Ignoranz gegenüber Afghanistan ist in westlichen Ländern und Medien weit verbreitet. Aber die Dinge sind komplizierter, als sie auf den ersten Blick scheinen. Unser Autor aus einer afghanischen Familie versucht, sie historisch zu erläutern.

Stuttgart - Im April 2021 verkündete US-Präsident Joe Biden, die verbliebenen Truppen in Afghanistan bis zum 11. September abziehen zu wollen. Damit beschritt er den Pfad seines umstrittenen Amtsvorgängers Donald Trump, der bereits im Jahr zuvor mit dem Abzug begann. Der längste Krieg der Geschichte der Vereinigten Staaten sollte beendet werden – zumindest aus amerikanischer Sicht.

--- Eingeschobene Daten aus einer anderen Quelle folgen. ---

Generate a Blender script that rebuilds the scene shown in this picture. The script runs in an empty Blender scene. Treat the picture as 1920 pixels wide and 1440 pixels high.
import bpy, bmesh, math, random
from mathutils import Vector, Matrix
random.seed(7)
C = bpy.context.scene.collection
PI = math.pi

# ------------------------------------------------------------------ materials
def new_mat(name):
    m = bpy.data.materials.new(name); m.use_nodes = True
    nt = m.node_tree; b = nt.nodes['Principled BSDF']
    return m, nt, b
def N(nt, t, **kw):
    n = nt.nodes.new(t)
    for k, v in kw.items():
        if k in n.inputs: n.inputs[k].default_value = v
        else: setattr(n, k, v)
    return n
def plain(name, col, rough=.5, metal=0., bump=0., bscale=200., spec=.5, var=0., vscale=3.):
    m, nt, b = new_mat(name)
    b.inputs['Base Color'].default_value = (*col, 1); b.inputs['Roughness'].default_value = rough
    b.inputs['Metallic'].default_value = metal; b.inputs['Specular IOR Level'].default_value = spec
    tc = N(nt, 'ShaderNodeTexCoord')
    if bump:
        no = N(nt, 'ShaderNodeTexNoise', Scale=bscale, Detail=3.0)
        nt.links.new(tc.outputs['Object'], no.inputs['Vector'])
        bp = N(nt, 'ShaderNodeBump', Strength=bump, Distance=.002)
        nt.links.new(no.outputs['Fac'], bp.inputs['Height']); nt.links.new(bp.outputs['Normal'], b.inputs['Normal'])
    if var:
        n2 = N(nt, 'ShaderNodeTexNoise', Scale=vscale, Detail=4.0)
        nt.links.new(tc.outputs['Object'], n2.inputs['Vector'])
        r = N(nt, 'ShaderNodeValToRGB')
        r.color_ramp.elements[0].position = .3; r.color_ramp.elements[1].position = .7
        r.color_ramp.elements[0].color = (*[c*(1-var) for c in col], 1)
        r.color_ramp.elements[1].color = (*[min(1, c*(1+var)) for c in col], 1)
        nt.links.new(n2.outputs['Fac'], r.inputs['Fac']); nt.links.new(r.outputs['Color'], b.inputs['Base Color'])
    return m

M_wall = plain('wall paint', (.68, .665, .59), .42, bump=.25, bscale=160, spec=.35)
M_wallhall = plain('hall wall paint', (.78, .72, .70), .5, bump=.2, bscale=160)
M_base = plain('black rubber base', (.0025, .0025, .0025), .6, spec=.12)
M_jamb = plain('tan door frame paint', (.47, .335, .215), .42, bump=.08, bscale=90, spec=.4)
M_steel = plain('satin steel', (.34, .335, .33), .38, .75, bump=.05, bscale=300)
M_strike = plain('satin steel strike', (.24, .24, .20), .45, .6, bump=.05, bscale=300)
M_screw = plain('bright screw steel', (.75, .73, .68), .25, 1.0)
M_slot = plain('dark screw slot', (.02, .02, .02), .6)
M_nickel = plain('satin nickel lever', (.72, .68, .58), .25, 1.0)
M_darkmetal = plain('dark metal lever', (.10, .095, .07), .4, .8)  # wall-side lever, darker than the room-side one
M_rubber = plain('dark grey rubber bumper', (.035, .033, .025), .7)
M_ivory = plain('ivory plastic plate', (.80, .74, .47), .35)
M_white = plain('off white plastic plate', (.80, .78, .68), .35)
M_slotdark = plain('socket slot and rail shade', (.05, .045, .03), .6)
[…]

Für die meisten Afghanen indes war Washingtons 20-jährige Intervention lediglich eine Fortführung der Kriege und Konflikte, die in ihrem Land bereits seit dem Ende der 1970er Jahre andauern. Das Interesse dafür war allerdings fast immer gering oder kaum vorhanden. Viele Menschen in westlichen Staaten konnten mit Afghanistan wenig bis gar nichts anfangen. Das Land klang für viele Ohren exotisch und mystisch. Der ein oder andere wusste von den Bergen des Hindukusch und dass dort irgendwie Krieg herrscht. Doch damit hatte man selbst nichts zu tun.